Opinions & Letters

As the leaves turn

 | September 9, 2011

Publisher's Note

As September dawns clear and cool, many of us are drawn to the actuality that summer is on its way south and the days of colourful leaves and morning frost will soon be a reality. The change of seasons signal major changes to come—imminent or not.

For many people who live in the Sun Peaks area, this means it’s time to get busy. Having your house ready for severe winter weather can be a major task if you wait too long, so now is the time to winterize your home. Check your windows, doors and attics for drafts or cold spots, get your chimney cleaned and make sure to get any gas appliances checked and serviced before the snow flies. I’m sure you don’t want to miss an epic December powder day because you forgot to service your gas heater.
An amazing thing about living in the mountains is that one day you have your doors wide open in the brilliant sunshine and the next day you’re lighting a wood stove or your gas fireplace in an effort to stay warm. Be smart and be prepared.

Fall in the mountains is also foraging season for our friendly neighbourhood black bears. This spring was a tough one on our local bear population with a long snowy winter and a cold wet spring with little food available. This was made obvious by several “too close for comfort” bear encounters in the community. As fall cools, the bears of Sun Peaks will once again start to forage for whatever food they can find around the valley and if you let them find it, they will. From now until early December, the bears will be making the rounds looking for any scrap food, garbage or anything else that will help with their winter survival. It’s our job to make sure the food is not the man-made kind.

It seems year after year, lazy or just plain ignorant people leave their garbage around and wonder why they have a bear wrecking their house or car. Please be bear aware and don’t keep any garbage or food sources outside or near your house. As they say, “A fed bear is a dead bear” and it’s never their fault. They just do what’s natural and that is to look for food.
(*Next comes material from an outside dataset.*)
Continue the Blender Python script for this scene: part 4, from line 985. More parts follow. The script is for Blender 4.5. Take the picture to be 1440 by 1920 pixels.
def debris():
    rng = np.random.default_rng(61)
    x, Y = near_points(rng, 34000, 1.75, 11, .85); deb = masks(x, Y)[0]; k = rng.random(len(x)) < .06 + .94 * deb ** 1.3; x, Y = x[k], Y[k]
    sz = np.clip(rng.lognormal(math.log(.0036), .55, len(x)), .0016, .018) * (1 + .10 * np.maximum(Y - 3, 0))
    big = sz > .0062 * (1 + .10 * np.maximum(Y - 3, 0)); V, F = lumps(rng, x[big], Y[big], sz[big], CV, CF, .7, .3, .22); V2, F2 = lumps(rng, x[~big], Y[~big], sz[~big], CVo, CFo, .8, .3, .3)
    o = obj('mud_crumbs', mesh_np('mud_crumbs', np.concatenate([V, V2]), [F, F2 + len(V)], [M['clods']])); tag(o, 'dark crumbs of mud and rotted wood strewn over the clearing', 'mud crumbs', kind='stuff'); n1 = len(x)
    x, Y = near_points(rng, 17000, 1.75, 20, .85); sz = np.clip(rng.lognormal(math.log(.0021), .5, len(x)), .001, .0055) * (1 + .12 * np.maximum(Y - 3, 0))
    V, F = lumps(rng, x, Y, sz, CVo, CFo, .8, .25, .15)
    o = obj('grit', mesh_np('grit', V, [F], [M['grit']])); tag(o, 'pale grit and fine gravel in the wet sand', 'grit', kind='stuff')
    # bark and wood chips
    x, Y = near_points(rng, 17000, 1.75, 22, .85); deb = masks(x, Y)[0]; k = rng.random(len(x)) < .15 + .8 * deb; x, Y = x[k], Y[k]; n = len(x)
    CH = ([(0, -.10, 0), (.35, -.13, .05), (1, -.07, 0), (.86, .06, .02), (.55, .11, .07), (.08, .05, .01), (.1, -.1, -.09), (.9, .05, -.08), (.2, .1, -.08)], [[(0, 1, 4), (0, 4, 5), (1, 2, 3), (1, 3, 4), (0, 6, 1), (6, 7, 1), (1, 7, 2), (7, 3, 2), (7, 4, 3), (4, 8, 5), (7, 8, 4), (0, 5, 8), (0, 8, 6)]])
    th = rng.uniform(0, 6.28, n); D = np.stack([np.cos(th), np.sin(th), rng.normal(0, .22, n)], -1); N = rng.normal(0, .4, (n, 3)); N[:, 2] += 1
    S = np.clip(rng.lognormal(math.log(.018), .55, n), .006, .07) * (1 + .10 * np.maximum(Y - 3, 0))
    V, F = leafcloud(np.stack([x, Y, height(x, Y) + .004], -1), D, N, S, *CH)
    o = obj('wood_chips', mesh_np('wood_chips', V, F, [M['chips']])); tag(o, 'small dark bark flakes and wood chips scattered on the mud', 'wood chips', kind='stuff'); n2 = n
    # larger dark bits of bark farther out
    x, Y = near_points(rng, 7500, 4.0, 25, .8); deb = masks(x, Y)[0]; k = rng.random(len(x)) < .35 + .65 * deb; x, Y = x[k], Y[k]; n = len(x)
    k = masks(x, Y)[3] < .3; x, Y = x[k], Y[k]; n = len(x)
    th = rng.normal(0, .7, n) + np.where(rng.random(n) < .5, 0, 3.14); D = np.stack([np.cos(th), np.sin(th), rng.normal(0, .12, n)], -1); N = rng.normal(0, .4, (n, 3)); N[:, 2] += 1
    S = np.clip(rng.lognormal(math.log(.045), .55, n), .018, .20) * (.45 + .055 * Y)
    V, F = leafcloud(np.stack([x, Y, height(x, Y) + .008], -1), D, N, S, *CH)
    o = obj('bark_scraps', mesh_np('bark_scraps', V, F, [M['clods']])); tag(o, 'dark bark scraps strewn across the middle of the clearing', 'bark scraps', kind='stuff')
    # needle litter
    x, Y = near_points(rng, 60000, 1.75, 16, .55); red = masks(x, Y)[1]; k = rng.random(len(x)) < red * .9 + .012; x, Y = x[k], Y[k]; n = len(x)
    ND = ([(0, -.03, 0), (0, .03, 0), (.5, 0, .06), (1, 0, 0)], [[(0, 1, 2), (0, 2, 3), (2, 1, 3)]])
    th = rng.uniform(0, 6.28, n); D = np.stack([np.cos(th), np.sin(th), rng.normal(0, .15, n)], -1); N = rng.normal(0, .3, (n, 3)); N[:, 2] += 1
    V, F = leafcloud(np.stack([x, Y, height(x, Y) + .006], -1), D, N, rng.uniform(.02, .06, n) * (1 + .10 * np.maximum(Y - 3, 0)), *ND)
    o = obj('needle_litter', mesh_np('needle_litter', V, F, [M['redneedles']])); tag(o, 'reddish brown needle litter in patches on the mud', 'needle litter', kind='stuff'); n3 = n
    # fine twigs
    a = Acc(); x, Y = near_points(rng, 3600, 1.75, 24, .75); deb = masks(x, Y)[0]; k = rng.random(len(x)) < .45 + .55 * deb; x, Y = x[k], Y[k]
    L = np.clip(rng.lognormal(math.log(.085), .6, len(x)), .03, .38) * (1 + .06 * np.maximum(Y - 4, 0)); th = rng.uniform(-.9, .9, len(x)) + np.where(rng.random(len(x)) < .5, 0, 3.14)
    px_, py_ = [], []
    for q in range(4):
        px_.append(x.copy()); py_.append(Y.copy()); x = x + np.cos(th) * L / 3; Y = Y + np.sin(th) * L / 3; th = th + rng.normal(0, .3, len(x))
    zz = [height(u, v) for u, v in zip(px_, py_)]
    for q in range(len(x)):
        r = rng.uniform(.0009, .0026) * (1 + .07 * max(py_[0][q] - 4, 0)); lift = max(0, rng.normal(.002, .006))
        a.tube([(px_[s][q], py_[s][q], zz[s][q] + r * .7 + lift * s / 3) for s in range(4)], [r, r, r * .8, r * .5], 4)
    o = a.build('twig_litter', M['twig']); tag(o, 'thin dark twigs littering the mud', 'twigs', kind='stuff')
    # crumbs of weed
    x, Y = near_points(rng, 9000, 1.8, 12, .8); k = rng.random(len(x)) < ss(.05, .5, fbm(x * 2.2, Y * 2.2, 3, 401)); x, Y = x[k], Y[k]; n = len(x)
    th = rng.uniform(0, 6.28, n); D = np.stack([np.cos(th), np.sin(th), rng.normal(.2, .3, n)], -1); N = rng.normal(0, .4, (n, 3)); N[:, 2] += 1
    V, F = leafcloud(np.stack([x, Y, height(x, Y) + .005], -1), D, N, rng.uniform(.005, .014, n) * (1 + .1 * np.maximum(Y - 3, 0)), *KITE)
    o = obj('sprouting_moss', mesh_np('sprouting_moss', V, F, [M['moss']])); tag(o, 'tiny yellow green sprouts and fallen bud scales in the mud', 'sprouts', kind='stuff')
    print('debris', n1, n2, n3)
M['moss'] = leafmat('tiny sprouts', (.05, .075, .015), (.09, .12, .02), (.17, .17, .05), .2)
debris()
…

In closing, I would like to say that SPIN Newsmagazine is sadly losing one of its long time employees after this issue. SPIN editor Lailani Mendoza is moving to Edmonton to take a position as news editor for the Living Light News. Lailani has been with SPIN for three years and the team here is very sad to see her go. In her time with SPIN, Lailani has risen to the job of editor, learned how to ski and come to understand the inner workings of this small but complex community. Her professionalism, work ethic and outgoing attitude was always present and we wish her nothing but the best in her future endeavours.